_WHAT YOU SHOULD DO_:
Copy exactly, and only, the lines below from the first through the one containing "z))).build('hinge', M_WHITE, door)", both included; pictures are omitted.

_SUPPLIED INFORMATION_:
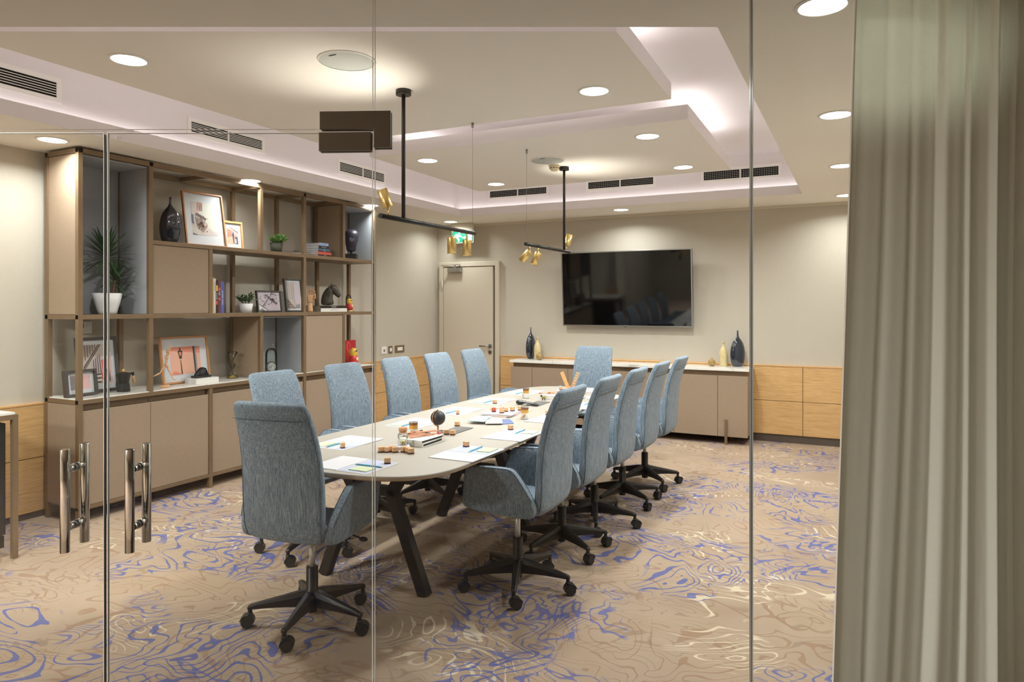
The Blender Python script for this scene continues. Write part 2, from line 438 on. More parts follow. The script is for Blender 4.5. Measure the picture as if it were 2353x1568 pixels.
for z in (1.72, 0.22):
    MB().lathe([(0.009, 0), (0.009, 0.13)], 10, M=Tm((-5.115, WB-0.055, z))).build('hinge', M_WHITE, door)

# ------------------------------------------------------------------ glass front (window_1), in the oblique frame
glass = bpy.data.objects.new('window_1', None); C.objects.link(glass); struct(glass)
def pane(a0, a1, z0, z1, name='glass_pane', parent=glass):
    t = 0.010; m = MB()
    f0, f1, f2, f3 = OB(a0, GD, z0), OB(a1, GD, z0), OB(a1, GD, z1), OB(a0, GD, z1)
    b0, b1, b2, b3 = OB(a0, GD+t, z0), OB(a1, GD+t, z0), OB(a1, GD+t, z1), OB(a0, GD+t, z1)
    m.quad(f0, f1, f2, f3); m.quad(b1, b0, b3, b2)
    for q in ((f0, f1, b1, b0), (f1, f2, b2, b1), (f2, f3, b3, b2), (f3, f0, b0, b3)): m.quad(*q, 1)
    e = MB(); w2 = 0.0013
    def ob(x0, x1, za, zb):
        v = [OB(x, d, z) for z in (za, zb) for d in (GD-0.0006, GD+t+0.0006) for x in (x0, x1)]
        e.add(v, [(0, 1, 3, 2), (4, 6, 7, 5), (0, 4, 5, 1), (2, 3, 7, 6), (0, 2, 6, 4), (1, 5, 7, 3)])
    ob(a0, a0+w2, z0, z1); ob(a1-w2, a1, z0, z1); ob(a0+w2, a1-w2, z1-w2, z1)
    e.build('polished_edge', M_GEDGE, parent)
    return m.build(name, [M_GLASS, M_GEDGE], parent)
ZD = 2.077
aL = -(5.23-0.0)  # left end of the front
aw = (WL+math.sin(YAW)*GD)/math.cos(YAW)
pane(aw+0.01, -0.461, ZD+0.008, H-0.004)                    # over-panel above the doors
pane(-0.455, 0.791, 0.004, H-0.004)                          # fixed pane
pane(0.797, a0-0.01, 0.004, H-0.004)                         # fixed pane behind the curtain
pane(aw+0.01, -2.26, 0.004, ZD-0.004)                        # fixed pane left of the doors
for (x0, x1, hx, txt) in ((-2.25, -1.351, -1.45, 'glass_door'), (-1.340, -0.462, -1.24, 'glass_door')):
    d = bpy.data.objects.new('door_%d' % (2 if x0 < -2 else 3), None); C.objects.link(d); struct(d)
    pane(x0, x1, 0.008, ZD-0.004, 'glass_leaf', d)
    for side in (-1, 1):
        dd = GD+(0.005 if side > 0 else 0.005)+side*0.052
        m = MB(); zt = 1.035 if side < 0 else 1.035
        m.lathe([(0.0145, 0.70), (0.0145, 1.032), (0.013, 1.034)], 24, M=Matrix.Translation(OB(hx, dd, 0)))
        for zz in (0.775, 0.965):
            m.tube([OB(hx, dd, zz), OB(hx, GD+0.005, zz)], 0.0115, 16)
        m.build('pull_handle', M_CHROME, d)
        m = MB()
        for zz in (0.775, 0.965): m.tube([OB(hx, GD+0.005+side*0.004, zz), OB(hx, GD+0.005+side*0.010, zz)], 0.0135, 16)
        m.build('handle_collar', M_STEEL, d)
MB().box((0, 0, 0), (0.0022, 0.008, ZD-0.02)).build('door_seal', M_BLACK, glass, loc=OB(-1.3500, GD+0.001, 0.01)).rotation_euler.z = YAW
MB().box((0, 0, 0), (0.0012, 0.006, H-0.02)).build('silicone_joint', mat('silicone_grey', (92, 96, 90), 0.5), glass, loc=OB(0.7930, GD+0.002, 0.01)).rotation_euler.z = YAW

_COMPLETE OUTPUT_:
The Blender Python script for this scene continues. Write part 2, from line 438 on. More parts follow. The script is for Blender 4.5. Measure the picture as if it were 2353x1568 pixels.
for z in (1.72, 0.22):
    MB().lathe([(0.009, 0), (0.009, 0.13)], 10, M=Tm((-5.115, WB-0.055, z))).build('hinge', M_WHITE, door)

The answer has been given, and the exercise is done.